* BEGIN RAW DATA *
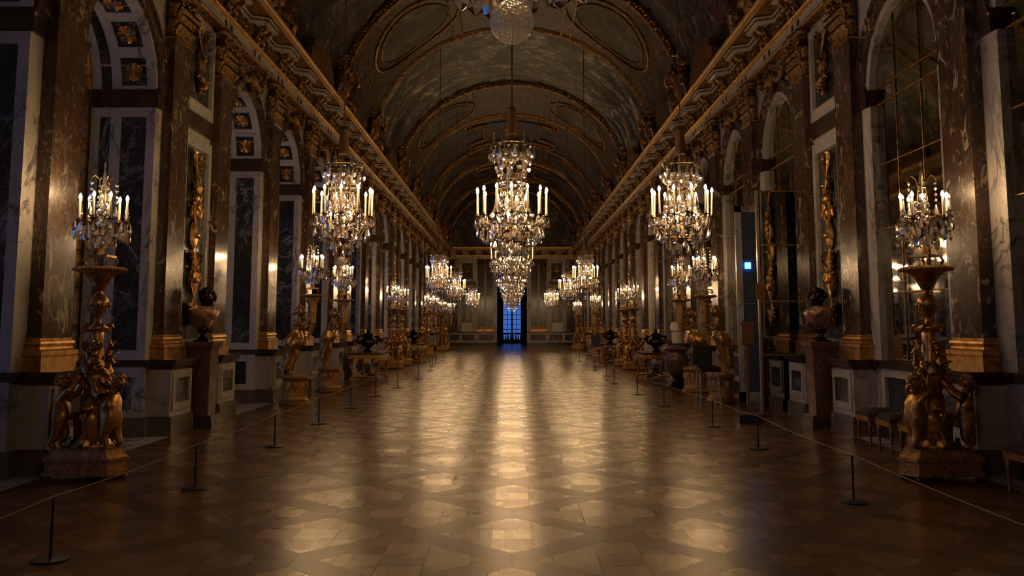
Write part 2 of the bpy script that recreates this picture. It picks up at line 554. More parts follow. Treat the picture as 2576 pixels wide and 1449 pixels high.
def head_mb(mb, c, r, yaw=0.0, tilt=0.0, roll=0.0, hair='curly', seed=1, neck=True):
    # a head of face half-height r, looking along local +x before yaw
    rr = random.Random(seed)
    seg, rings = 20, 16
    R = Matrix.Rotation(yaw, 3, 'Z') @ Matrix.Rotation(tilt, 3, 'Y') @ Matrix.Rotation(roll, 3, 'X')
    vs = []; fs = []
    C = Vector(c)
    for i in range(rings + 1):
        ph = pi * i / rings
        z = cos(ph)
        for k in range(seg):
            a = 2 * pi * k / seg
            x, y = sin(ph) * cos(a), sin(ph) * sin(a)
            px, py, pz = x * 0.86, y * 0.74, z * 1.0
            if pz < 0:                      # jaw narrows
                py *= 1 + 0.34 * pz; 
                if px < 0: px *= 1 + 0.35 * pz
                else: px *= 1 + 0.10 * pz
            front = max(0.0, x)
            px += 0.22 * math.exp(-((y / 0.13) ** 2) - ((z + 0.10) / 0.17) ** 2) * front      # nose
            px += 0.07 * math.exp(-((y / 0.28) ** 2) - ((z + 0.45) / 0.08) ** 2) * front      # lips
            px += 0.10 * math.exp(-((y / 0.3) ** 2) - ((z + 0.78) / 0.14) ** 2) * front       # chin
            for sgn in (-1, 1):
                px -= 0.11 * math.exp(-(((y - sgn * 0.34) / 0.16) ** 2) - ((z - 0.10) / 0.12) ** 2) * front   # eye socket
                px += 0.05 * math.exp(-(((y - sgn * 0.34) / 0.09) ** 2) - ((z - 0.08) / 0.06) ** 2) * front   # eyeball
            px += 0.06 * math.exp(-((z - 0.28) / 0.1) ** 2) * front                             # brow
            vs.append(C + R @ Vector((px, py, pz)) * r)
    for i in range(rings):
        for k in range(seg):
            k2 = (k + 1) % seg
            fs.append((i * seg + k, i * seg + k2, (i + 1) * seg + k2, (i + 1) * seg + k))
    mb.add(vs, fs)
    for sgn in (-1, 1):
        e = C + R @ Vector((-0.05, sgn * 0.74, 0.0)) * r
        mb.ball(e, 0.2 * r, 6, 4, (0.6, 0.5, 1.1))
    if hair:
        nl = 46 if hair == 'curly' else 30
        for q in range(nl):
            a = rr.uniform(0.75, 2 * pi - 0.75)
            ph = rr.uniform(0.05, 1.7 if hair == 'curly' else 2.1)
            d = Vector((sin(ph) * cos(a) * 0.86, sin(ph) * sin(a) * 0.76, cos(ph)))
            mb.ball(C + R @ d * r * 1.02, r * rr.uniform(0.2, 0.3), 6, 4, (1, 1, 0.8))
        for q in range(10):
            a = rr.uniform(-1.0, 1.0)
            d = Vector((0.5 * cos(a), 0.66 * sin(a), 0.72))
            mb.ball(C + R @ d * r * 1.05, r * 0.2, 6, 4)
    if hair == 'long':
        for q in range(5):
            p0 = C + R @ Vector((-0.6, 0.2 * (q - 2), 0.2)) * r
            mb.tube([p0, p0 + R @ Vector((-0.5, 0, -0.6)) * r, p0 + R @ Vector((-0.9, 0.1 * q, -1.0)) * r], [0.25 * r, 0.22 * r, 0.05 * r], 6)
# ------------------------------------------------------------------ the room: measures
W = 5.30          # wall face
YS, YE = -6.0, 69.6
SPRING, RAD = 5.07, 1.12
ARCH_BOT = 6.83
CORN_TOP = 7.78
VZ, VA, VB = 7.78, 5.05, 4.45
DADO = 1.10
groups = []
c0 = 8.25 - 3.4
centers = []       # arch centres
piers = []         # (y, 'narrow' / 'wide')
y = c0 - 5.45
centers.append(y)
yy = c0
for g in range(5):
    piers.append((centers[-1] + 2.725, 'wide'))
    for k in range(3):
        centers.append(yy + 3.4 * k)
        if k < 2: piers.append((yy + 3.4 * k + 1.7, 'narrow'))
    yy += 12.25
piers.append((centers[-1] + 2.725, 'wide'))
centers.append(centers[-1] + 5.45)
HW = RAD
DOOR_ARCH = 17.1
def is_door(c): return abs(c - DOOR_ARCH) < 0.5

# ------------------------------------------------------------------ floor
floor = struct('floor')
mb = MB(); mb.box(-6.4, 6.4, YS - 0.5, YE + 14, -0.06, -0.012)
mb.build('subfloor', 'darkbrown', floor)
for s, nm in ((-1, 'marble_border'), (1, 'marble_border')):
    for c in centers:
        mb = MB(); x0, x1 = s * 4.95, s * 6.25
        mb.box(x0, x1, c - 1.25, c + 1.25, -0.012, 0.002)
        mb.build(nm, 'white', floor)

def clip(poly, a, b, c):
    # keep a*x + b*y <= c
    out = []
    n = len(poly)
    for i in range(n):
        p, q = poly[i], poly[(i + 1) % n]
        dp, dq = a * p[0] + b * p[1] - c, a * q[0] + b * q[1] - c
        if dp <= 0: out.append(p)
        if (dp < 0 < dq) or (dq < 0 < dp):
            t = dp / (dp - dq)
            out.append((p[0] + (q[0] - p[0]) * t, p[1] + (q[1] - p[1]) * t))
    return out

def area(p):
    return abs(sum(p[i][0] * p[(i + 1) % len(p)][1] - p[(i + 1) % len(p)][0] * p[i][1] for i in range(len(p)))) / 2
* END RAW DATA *
EXERCISE INSTRUCTIONS
Using the material above, set down every line exactly, but skip the pictures.

THE RESPONSE
Write part 2 of the bpy script that recreates this picture. It picks up at line 554. More parts follow. Treat the picture as 2576 pixels wide and 1449 pixels high.
def head_mb(mb, c, r, yaw=0.0, tilt=0.0, roll=0.0, hair='curly', seed=1, neck=True):
    # a head of face half-height r, looking along local +x before yaw
    rr = random.Random(seed)
    seg, rings = 20, 16
    R = Matrix.Rotation(yaw, 3, 'Z') @ Matrix.Rotation(tilt, 3, 'Y') @ Matrix.Rotation(roll, 3, 'X')
    vs = []; fs = []
    C = Vector(c)
    for i in range(rings + 1):
        ph = pi * i / rings
        z = cos(ph)
        for k in range(seg):
            a = 2 * pi * k / seg
            x, y = sin(ph) * cos(a), sin(ph) * sin(a)
            px, py, pz = x * 0.86, y * 0.74, z * 1.0
            if pz < 0:                      # jaw narrows
                py *= 1 + 0.34 * pz; 
                if px < 0: px *= 1 + 0.35 * pz
                else: px *= 1 + 0.10 * pz
            front = max(0.0, x)
            px += 0.22 * math.exp(-((y / 0.13) ** 2) - ((z + 0.10) / 0.17) ** 2) * front      # nose
            px += 0.07 * math.exp(-((y / 0.28) ** 2) - ((z + 0.45) / 0.08) ** 2) * front      # lips
            px += 0.10 * math.exp(-((y / 0.3) ** 2) - ((z + 0.78) / 0.14) ** 2) * front       # chin
            for sgn in (-1, 1):
                px -= 0.11 * math.exp(-(((y - sgn * 0.34) / 0.16) ** 2) - ((z - 0.10) / 0.12) ** 2) * front   # eye socket
                px += 0.05 * math.exp(-(((y - sgn * 0.34) / 0.09) ** 2) - ((z - 0.08) / 0.06) ** 2) * front   # eyeball
            px += 0.06 * math.exp(-((z - 0.28) / 0.1) ** 2) * front                             # brow
            vs.append(C + R @ Vector((px, py, pz)) * r)
    for i in range(rings):
        for k in range(seg):
            k2 = (k + 1) % seg
            fs.append((i * seg + k, i * seg + k2, (i + 1) * seg + k2, (i + 1) * seg + k))
    mb.add(vs, fs)
    for sgn in (-1, 1):
        e = C + R @ Vector((-0.05, sgn * 0.74, 0.0)) * r
        mb.ball(e, 0.2 * r, 6, 4, (0.6, 0.5, 1.1))
    if hair:
        nl = 46 if hair == 'curly' else 30
        for q in range(nl):
            a = rr.uniform(0.75, 2 * pi - 0.75)
            ph = rr.uniform(0.05, 1.7 if hair == 'curly' else 2.1)
            d = Vector((sin(ph) * cos(a) * 0.86, sin(ph) * sin(a) * 0.76, cos(ph)))
            mb.ball(C + R @ d * r * 1.02, r * rr.uniform(0.2, 0.3), 6, 4, (1, 1, 0.8))
        for q in range(10):
            a = rr.uniform(-1.0, 1.0)
            d = Vector((0.5 * cos(a), 0.66 * sin(a), 0.72))
            mb.ball(C + R @ d * r * 1.05, r * 0.2, 6, 4)
    if hair == 'long':
        for q in range(5):
            p0 = C + R @ Vector((-0.6, 0.2 * (q - 2), 0.2)) * r
            mb.tube([p0, p0 + R @ Vector((-0.5, 0, -0.6)) * r, p0 + R @ Vector((-0.9, 0.1 * q, -1.0)) * r], [0.25 * r, 0.22 * r, 0.05 * r], 6)
# ------------------------------------------------------------------ the room: measures
W = 5.30          # wall face
YS, YE = -6.0, 69.6
SPRING, RAD = 5.07, 1.12
ARCH_BOT = 6.83
CORN_TOP = 7.78
VZ, VA, VB = 7.78, 5.05, 4.45
DADO = 1.10
groups = []
c0 = 8.25 - 3.4
centers = []       # arch centres
piers = []         # (y, 'narrow' / 'wide')
y = c0 - 5.45
centers.append(y)
yy = c0
for g in range(5):
    piers.append((centers[-1] + 2.725, 'wide'))
    for k in range(3):
        centers.append(yy + 3.4 * k)
        if k < 2: piers.append((yy + 3.4 * k + 1.7, 'narrow'))
    yy += 12.25
piers.append((centers[-1] + 2.725, 'wide'))
centers.append(centers[-1] + 5.45)
HW = RAD
DOOR_ARCH = 17.1
def is_door(c): return abs(c - DOOR_ARCH) < 0.5

# ------------------------------------------------------------------ floor
floor = struct('floor')
mb = MB(); mb.box(-6.4, 6.4, YS - 0.5, YE + 14, -0.06, -0.012)
mb.build('subfloor', 'darkbrown', floor)
for s, nm in ((-1, 'marble_border'), (1, 'marble_border')):
    for c in centers:
        mb = MB(); x0, x1 = s * 4.95, s * 6.25
        mb.box(x0, x1, c - 1.25, c + 1.25, -0.012, 0.002)
        mb.build(nm, 'white', floor)

def clip(poly, a, b, c):
    # keep a*x + b*y <= c
    out = []
    n = len(poly)
    for i in range(n):
        p, q = poly[i], poly[(i + 1) % n]
        dp, dq = a * p[0] + b * p[1] - c, a * q[0] + b * q[1] - c
        if dp <= 0: out.append(p)
        if (dp < 0 < dq) or (dq < 0 < dp):
            t = dp / (dp - dq)
            out.append((p[0] + (q[0] - p[0]) * t, p[1] + (q[1] - p[1]) * t))
    return out

def area(p):
    return abs(sum(p[i][0] * p[(i + 1) % len(p)][1] - p[(i + 1) % len(p)][0] * p[i][1] for i in range(len(p)))) / 2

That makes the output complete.